- WHAT TO WORK ON
Word for word, restate the lines from the start of the data below through the line containing "return a / (np.linalg.norm(a, axis=-1, keepdims=True)".

- PROVIDED DATA
----
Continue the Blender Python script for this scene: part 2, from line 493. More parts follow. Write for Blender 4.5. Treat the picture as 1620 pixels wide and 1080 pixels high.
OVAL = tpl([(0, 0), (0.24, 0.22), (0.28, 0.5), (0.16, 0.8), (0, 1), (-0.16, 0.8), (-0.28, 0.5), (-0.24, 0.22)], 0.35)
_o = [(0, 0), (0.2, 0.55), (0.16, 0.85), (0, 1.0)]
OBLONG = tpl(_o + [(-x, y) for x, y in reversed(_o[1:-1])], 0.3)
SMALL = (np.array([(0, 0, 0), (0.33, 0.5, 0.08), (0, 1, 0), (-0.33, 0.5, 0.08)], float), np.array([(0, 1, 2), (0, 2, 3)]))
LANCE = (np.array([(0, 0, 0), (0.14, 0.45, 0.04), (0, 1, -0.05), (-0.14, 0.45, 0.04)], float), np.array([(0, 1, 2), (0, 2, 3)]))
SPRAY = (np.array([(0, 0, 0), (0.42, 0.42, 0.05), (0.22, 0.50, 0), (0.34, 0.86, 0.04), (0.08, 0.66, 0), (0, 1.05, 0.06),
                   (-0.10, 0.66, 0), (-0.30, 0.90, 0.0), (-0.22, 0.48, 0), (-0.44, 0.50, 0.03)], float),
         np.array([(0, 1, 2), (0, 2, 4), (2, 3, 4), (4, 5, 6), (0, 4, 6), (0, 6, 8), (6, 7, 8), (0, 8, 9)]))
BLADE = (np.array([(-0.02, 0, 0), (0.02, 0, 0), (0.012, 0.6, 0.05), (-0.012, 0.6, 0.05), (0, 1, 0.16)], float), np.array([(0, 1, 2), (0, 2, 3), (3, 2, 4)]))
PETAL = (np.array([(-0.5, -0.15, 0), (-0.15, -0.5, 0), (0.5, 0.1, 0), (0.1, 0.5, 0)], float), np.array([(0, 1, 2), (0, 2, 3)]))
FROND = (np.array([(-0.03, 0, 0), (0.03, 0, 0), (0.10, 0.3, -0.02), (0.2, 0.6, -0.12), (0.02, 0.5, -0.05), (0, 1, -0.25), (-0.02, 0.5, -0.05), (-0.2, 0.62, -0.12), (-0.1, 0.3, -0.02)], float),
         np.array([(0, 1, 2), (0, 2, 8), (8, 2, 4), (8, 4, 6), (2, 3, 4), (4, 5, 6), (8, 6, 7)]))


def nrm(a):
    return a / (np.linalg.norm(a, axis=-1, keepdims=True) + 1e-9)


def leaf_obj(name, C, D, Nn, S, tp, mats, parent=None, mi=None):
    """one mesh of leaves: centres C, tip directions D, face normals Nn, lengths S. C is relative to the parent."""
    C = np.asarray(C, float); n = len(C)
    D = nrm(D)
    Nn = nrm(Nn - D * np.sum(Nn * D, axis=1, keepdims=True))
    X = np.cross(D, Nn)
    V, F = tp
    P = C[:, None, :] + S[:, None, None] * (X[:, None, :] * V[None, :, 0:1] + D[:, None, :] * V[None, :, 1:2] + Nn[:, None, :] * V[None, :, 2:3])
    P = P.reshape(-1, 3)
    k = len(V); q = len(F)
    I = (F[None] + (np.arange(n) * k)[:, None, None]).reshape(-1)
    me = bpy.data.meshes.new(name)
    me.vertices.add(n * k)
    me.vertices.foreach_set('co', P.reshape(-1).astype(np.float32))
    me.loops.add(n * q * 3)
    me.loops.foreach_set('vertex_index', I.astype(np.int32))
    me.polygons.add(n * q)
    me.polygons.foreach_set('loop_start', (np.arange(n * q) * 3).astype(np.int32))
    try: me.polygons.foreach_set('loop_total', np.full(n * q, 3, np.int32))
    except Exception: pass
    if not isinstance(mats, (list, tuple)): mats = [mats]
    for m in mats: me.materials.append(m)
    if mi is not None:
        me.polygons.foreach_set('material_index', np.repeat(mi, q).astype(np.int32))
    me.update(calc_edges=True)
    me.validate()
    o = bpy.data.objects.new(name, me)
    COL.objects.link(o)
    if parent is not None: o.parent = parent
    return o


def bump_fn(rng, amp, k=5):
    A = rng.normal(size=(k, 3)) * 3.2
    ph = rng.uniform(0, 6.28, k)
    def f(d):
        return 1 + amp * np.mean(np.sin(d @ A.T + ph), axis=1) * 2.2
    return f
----
- ANSWER TO THIS PROBLEM
Continue the Blender Python script for this scene: part 2, from line 493. More parts follow. Write for Blender 4.5. Treat the picture as 1620 pixels wide and 1080 pixels high.
OVAL = tpl([(0, 0), (0.24, 0.22), (0.28, 0.5), (0.16, 0.8), (0, 1), (-0.16, 0.8), (-0.28, 0.5), (-0.24, 0.22)], 0.35)
_o = [(0, 0), (0.2, 0.55), (0.16, 0.85), (0, 1.0)]
OBLONG = tpl(_o + [(-x, y) for x, y in reversed(_o[1:-1])], 0.3)
SMALL = (np.array([(0, 0, 0), (0.33, 0.5, 0.08), (0, 1, 0), (-0.33, 0.5, 0.08)], float), np.array([(0, 1, 2), (0, 2, 3)]))
LANCE = (np.array([(0, 0, 0), (0.14, 0.45, 0.04), (0, 1, -0.05), (-0.14, 0.45, 0.04)], float), np.array([(0, 1, 2), (0, 2, 3)]))
SPRAY = (np.array([(0, 0, 0), (0.42, 0.42, 0.05), (0.22, 0.50, 0), (0.34, 0.86, 0.04), (0.08, 0.66, 0), (0, 1.05, 0.06),
                   (-0.10, 0.66, 0), (-0.30, 0.90, 0.0), (-0.22, 0.48, 0), (-0.44, 0.50, 0.03)], float),
         np.array([(0, 1, 2), (0, 2, 4), (2, 3, 4), (4, 5, 6), (0, 4, 6), (0, 6, 8), (6, 7, 8), (0, 8, 9)]))
BLADE = (np.array([(-0.02, 0, 0), (0.02, 0, 0), (0.012, 0.6, 0.05), (-0.012, 0.6, 0.05), (0, 1, 0.16)], float), np.array([(0, 1, 2), (0, 2, 3), (3, 2, 4)]))
PETAL = (np.array([(-0.5, -0.15, 0), (-0.15, -0.5, 0), (0.5, 0.1, 0), (0.1, 0.5, 0)], float), np.array([(0, 1, 2), (0, 2, 3)]))
FROND = (np.array([(-0.03, 0, 0), (0.03, 0, 0), (0.10, 0.3, -0.02), (0.2, 0.6, -0.12), (0.02, 0.5, -0.05), (0, 1, -0.25), (-0.02, 0.5, -0.05), (-0.2, 0.62, -0.12), (-0.1, 0.3, -0.02)], float),
         np.array([(0, 1, 2), (0, 2, 8), (8, 2, 4), (8, 4, 6), (2, 3, 4), (4, 5, 6), (8, 6, 7)]))


def nrm(a):
    return a / (np.linalg.norm(a, axis=-1, keepdims=True) + 1e-9)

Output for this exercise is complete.